A patent is a title that protects a technical innovation. An inventive product or process can be protected by a patent.
A patent gives the holder an exclusive right to use an invention for 20 years. Patents demonstrate a company’s capacity for innovation, add value and make it easier to find investors.
A patent may be filed in the name of one or more natural or legal persons. The applicant is the owner of the patent.
To be patentable, an invention must meet the following 3 criteria: novelty (no prior disclosure), inventive step and industrial application.
Before any application is filed, the state of the art must be checked to ensure that the invention is patentable. Once this analysis has been carried out, the patent application can be drafted. The application can then be filed, bearing in mind the need to prevent any pre-filing disclosure.
Prior art searches make it possible to identify, in the field of your invention, published patent literature and non-patent literature likely to describe features of your invention.
The patent may be maintained in force for a maximum of 20 years. After this period, provided that the annual instalments are paid each year, the patent falls into the public domain, meaning that the invention it protected is no longer protected and can be freely exploited by anyone.
The best way to monitor innovations related to your company’s sector of activity is to set up a monitoring programme. This monitoring programme enables you to keep an eye on competitors or aspects related to your innovations. Setting up such a programme will enable you, in particular, to keep abreast of innovations developed by your competitors, so that you can be on the lookout for potential counterfeiters.
In intellectual property law, a trademark is defined as a “sign” used to distinguish the goods or services of a natural or legal person from those of other natural or legal persons. This “sign” may take the form of a word, a name, a slogan, a symbol, etc. or a combination of these elements.
First come, first served! Registering a trademark gives its owner an exclusive right to its sign, in a given market, and therefore to distinguish itself from its competitors, to add value to its creations, to constitute a source of tangible income and to increase its credibility with third parties, in particular investors and customers.
Any individual or legal entity (company, association, etc.).
Among the criteria for validity, the trademark must first and foremost be distinctive (no banal or generic signs), it must be lawful and must not be misleading or contrary to accepted principles of morality.
Before registering a trademark, it is necessary to ensure that it is available, to determine the products and/or services that will be offered by the trademark and to define the desired geographical coverage for the trademark.
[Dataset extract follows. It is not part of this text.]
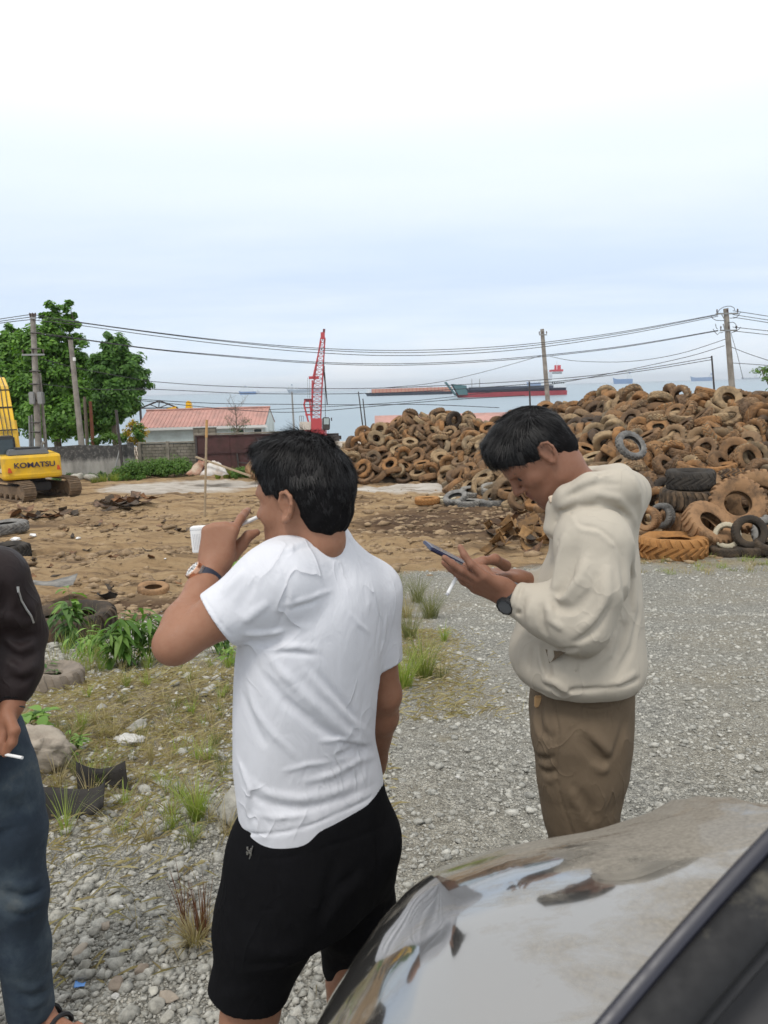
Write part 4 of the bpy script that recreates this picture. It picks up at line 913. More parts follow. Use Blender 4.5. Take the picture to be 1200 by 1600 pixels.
# ------------------------------------------------------------------ excavator
def text_mesh(body, size, depth):
    cu = bpy.data.curves.new('lettering', 'FONT'); cu.body = body; cu.size = size; cu.extrude = depth; cu.align_x = 'CENTER'; cu.offset = size*.022
    o = bpy.data.objects.new('lettering', cu); COL.objects.link(o); bpy.context.view_layer.update()
    me = bpy.data.meshes.new_from_object(o.evaluated_get(bpy.context.evaluated_depsgraph_get())); bpy.data.objects.remove(o); return me
def build_excavator():
    # local frame: x right along the rear face as seen, y away from the viewer (machine faces away), z up; rear face at y=0
    d = 35.5; o = pix(56, 785, d); base = Vector((o.x, d, gz(o.x, d)-.05)); s = pixm(d)
    e = empty('excavator', base, math.radians(31)); tag(e, 'yellow tracked excavator with its counterweight turned to the yard', 'excavator')
    W = 2.55
    # counterweight: rounded plan, stepped profile
    prof = [(-W/2, .55), (-W/2, .12), (-W/2+.12, 0.0), (0, -.1), (W/2-.12, 0.0), (W/2, .12), (W/2, .55), (W/2, 1.3), (-W/2, 1.3)]
    def ring(z, k, dy=0): return [(x*k, y+dy, z) for (x, y) in prof]
    def loft(levels, name, mat, par=e, bevel=.03):
        m = MB(); n = len(prof); V = []; F = []
        for r in levels: V += r
        for i in range(len(levels)-1):
            for k in range(n): F.append((i*n+k, i*n+(k+1) % n, (i+1)*n+(k+1) % n, (i+1)*n+k))
        F += [tuple(range(n-1, -1, -1)), tuple(range((len(levels)-1)*n, len(levels)*n))]
        return m.add(V, F).build(name, mat, par, bevel=bevel)
    cw = loft([ring(1.02, .97, .05), ring(1.1, 1, .0), ring(1.24, 1, -.02), ring(1.26, .995, 0), ring(2.0, .995, 0.0), ring(2.1, .97, .04)], 'counterweight', MAT['ex_yellow'])
    me = text_mesh('KOMATSU', .37, .012); me.materials.append(MAT['ex_text']); t = link('lettering', me, cw, (.10, -.115, 1.56)); t.rotation_euler = (math.radians(90), 0, 0); t.scale = (1.02, .9, 1)
    for x in (-W/2+.32, W/2-.14): MB().add([(x-.09, -.11+.1*(abs(x) > 1.1), 1.36), (x+.09, -.11+.1*(abs(x) > 1.1), 1.36), (x+.02, -.11+.1*(abs(x) > 1.1), 1.58), (x-.06, -.11+.1*(abs(x) > 1.1), 1.58), (x-.09, .1, 1.36), (x+.09, .1, 1.36), (x+.02, .1, 1.58), (x-.06, .1, 1.58)], [(0, 1, 2, 3), (0, 3, 7, 4), (1, 5, 6, 2), (3, 2, 6, 7), (0, 4, 5, 1)]).build('reflector', MAT['ex_red'], cw)
    # house behind/left of counterweight
    MB().box((-W/2+.45, 2.1, 1.55), (.9, 2.2, 1.1)).build('side_housing', MAT['ex_yellow'], e, bevel=.05); MB().box((W/2-.45, 2.1, 1.55), (.9, 2.2, 1.1)).build('side_housing', MAT['ex_yellow'], e, bevel=.05)
    MB().hexa([(-W/2-.012, .6, 1.28), (-W/2-.012, 1.0, 1.28), (-W/2+.05, 1.0, 1.28), (-W/2+.05, .6, 1.28), (-W/2-.012, .6, 1.95), (-W/2-.012, 1.0, 1.95), (-W/2+.05, 1.0, 1.95), (-W/2+.05, .6, 1.95)]).build('side_grille', MAT['ex_black'], e)
    MB().box((-W/2-.01, .42, 1.45), (.06, .22, .16)).build('number_plate', MAT['lamp_white'], e)
    MB().hexa([(-.95, .35, 2.1), (.85, .35, 2.1), (.85, 1.5, 2.1), (-.95, 1.5, 2.1), (-.85, .45, 2.36), (.75, .45, 2.36), (.75, 1.4, 2.36), (-.85, 1.4, 2.36)]).build('engine_hood', MAT['ex_grey'], e, bevel=.04)
    MB().box((-.05, .9, 2.4), (1.1, .7, .08)).build('hood_panel', MAT['ex_black'], e, bevel=.02)
    MB().tube([(.62, .8, 2.3), (.6, .8, 2.52), (.68, .72, 2.66)], .06, 8).build('exhaust_pipe', MAT['steel_grey'], e, smooth=True)
    # cab, seen at the picture edge
    cb = MB().hexa([(-1.35, 1.6, 1.1), (-.42, 1.6, 1.1), (-.42, 3.3, 1.1), (-1.35, 3.3, 1.1), (-1.3, 1.7, 2.95), (-.45, 1.7, 2.95), (-.45, 3.0, 2.95), (-1.3, 3.0, 2.95)]).build('cab', MAT['ex_black'], e, bevel=.06)
    MB().hexa([(-1.22, 1.60, 1.9), (-.55, 1.60, 1.9), (-.55, 1.66, 1.9), (-1.22, 1.66, 1.9), (-1.2, 1.665, 2.8), (-.55, 1.665, 2.8), (-.55, 1.7, 2.8), (-1.2, 1.7, 2.8)]).build('pane', MAT['glass_dark'], cb)
    MB().hexa([(-1.36, 1.8, 1.9), (-1.33, 1.8, 1.9), (-1.33, 2.9, 1.9), (-1.36, 2.9, 1.9), (-1.33, 1.8, 2.8), (-1.3, 1.8, 2.8), (-1.3, 2.9, 2.8), (-1.33, 2.9, 2.8)]).build('pane', MAT['glass_dark'], cb)
    # boom: curved box beam rising, then stick
    def beam(pts, w, hs, name, mat):
        m = MB(); V = []; F = []
        for i, (x, y, z) in enumerate(pts):
            a = Vector(pts[max(i-1, 0)]); b = Vector(pts[min(i+1, len(pts)-1)]); t = (b-a).normalized(); nn = Vector((1, 0, 0)).cross(t).normalized()*hs[i]/2
            for sx, sn in ((-1, -1), (1, -1), (1, 1), (-1, 1)): V.append(Vector((x, y, z))+Vector((sx*w/2, 0, 0))+nn*sn)
        for i in range(len(pts)-1):
            for k in range(4): F.append((i*4+k, i*4+(k+1) % 4, i*4+4+(k+1) % 4, i*4+4+k))
        F += [(3, 2, 1, 0), tuple(range(len(pts)*4-4, len(pts)*4))]; return m.add(V, F).build(name, mat, e, bevel=.03)
    bx = -.62
    bp = [(bx, 3.0, 1.8), (bx, 3.5, 2.9), (bx, 4.2, 4.0), (bx, 4.9, 4.85), (bx, 6.0, 5.35), (bx, 7.6, 5.2)]
    beam(bp, .8, [.7, 1.0, 1.15, 1.2, .95, .6], 'boom', MAT['ex_yellow'])
    beam([(bx, 7.3, 5.9), (bx, 7.7, 5.2), (bx, 8.6, 2.6)], .4, [.4, .6, .35], 'stick', MAT['ex_yellow'])
    for k in range(3):
        x = bx-.2+k*.2; m = MB(); P = []
        for i, (a, b, c) in enumerate(bp[:-1]): P.append((x+.02*math.sin(i*2+k), b-.55-.04*math.sin(i*1.3+k)+.22*(i > 3), c+.30+.14*(i > 2)+.1*(i > 3)))
        m.tube(P, .022, 6); m.build('hose', MAT['ex_black'], e, smooth=True)
    for i, (a, b, c) in enumerate(bp[1:4]): MB().box((bx, b-.52, c+.3), (.86, .05, .06)).build('hose_clamp', MAT['ex_black'], e)
    for x in (bx-.5, bx+.5): MB().tube([(x, 3.9, 1.6), (x, 4.6, 3.6)], .12, 8).build('boom_cylinder', MAT['ex_yellow'], e, smooth=True)
    MB().hexa([(bx-.5, 8.2, 1.1), (bx+.5, 8.2, 1.1), (bx+.5, 9.1, 1.3), (bx-.5, 9.1, 1.3), (bx-.5, 8.3, 2.4), (bx+.5, 8.3, 2.4), (bx+.5, 9.2, 2.2), (bx-.5, 9.2, 2.2)]).build('bucket', MAT['ex_grey'], e, bevel=.05)
    # turntable and tracks (undercarriage slewed to the upper body)
    MB().tube([(0, 1.9, .6), (0, 1.9, 1.05)], .75, 16).build('turntable', MAT['ex_black'], e); MB().box((0, 1.9, .55), (1.7, 2.2, .4)).build('track_frame', MAT['ex_black'], e, bevel=.05)
    R = Matrix.Rotation(math.radians(16), 4, 'Z')
    for sx in (-1, 1):
        tr = empty('track', (0, 1.9, 0)); tr.parent = e; tr.rotation_euler = (0, 0, math.radians(20))
        cx = sx*1.12; Lh = 1.85; r = .42
        path = []
        for i in range(9): a = math.pi/2+math.pi*i/8; path.append((-Lh+r*math.cos(a), r+r*math.sin(a)))
        for i in range(9): a = -math.pi/2+math.pi*i/8; path.append((Lh+r*math.cos(a), r+r*math.sin(a)))
        P2 = [];  # resample evenly
        n = len(path); seg = [math.dist(path[i], path[(i+1) % n]) for i in range(n)]; tot = sum(seg); N = 48
        for k in range(N):
            q = tot*k/N; i = 0
            while q > seg[i]: q -= seg[i]; i += 1
            a, b = path[i], path[(i+1) % n]; f = q/seg[i]; P2.append(((a[0]+(b[0]-a[0])*f, a[1]+(b[1]-a[1])*f), math.atan2(b[1]-a[1], b[0]-a[0])))
        sh = None
        for (y, z), ang in P2:
            if sh is None: m = MB(); m.box((0, 0, 0), (.58, .235, .05)); m.box((0, -.06, -.045), (.58, .03, .05)); m.box((0, .06, -.045), (.58, .03, .05)); sh = m.build('track_shoe', MAT['ex_track'], tr); q = sh
            else: q = link('track_shoe', sh.data, tr)
            q.location = (cx, y, z+.03); q.rotation_euler = (ang, 0, 0)
        MB().box((cx, 0, r+.03), (.34, Lh*2, .42)).build('side_frame', MAT['ex_track'], tr, bevel=.04)
        for y in (-Lh, Lh): MB().tube([(cx-.2, y, r+.03), (cx+.2, y, r+.03)], .33, 18).build('idler_wheel', MAT['ex_track'], tr)
        for i in range(6): MB().tube([(cx-.24, -1.4+i*.56, .2), (cx+.24, -1.4+i*.56, .2)], .12, 10).build('roller', MAT['ex_track'], tr)
build_excavator()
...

- Prevents you from investing in a name that you are not free to use
- Ensures that the proposed sign does not infringe prior rights
- Warns you of any identical or similar prior trade marks already registered that could prevent you from using and registering your trade mark
A brand is protected for 10 years from the date of filing. It may be renewed indefinitely every 10 years. A trademark must be used to prevent it from lapsing.
You can be alerted to any new brand that are identical or similar to yours and monitor a market or the trademark activities of a specific competitor.
If an identical or similar trademark & yours is registered, designating goods and/or services of the same nature, you can take action to have the trademark withdrawn.
Design is a product’s identity, which is crucial to its positioning in the market. In intellectual property law, a design protects the appearance of a product or part of a product: its shape, lines, contours, colours and texture.
Your product is new and not yet known to the public, and you don’t want your creation to be copied and used without your consent. The advantage of registering a design is that you obtain a registration certificate that confirms your rights, protects you from counterfeiters and enables you to defend yourself in the event of an attack by a third party.
Any PA or legal entity (company, association, etc.) can register a design. The product designer, if not the applicant, must be identified.
Certain criteria must be met to register a design:
- New
- Originality
- Does not contain only purely technical features
- Respect for the law, public order and accepted principles of morality
Before filing, you will need to determine the product or parts to be protected, check the validity criteria and prepare the necessary reproductions.
A third party can go to court at any time to challenge the novelty or originality of a design. A prior design search is therefore a necessary preliminary step to check, before filing, that there are no previous designs likely to destroy the novelty and originality of your pre-existing design. The search can also be useful in litigation proceedings, to establish the anteriority of a competitor’s design.
A registered design is protected for a minimum period of 5 years, renewable every 5 years for a maximum period of up to 25 years. The maximum period of protection varies from country to country.
As the owner of a registered and protected design, you can prevent any third party from using it, offering it for sale, manufacturing it or importing it into the territory in which your design is protected. You can also take action against a third party whose product incorporates the main protected features of your design. Finally, your registration certificate will be very useful when dealing with customs authorities.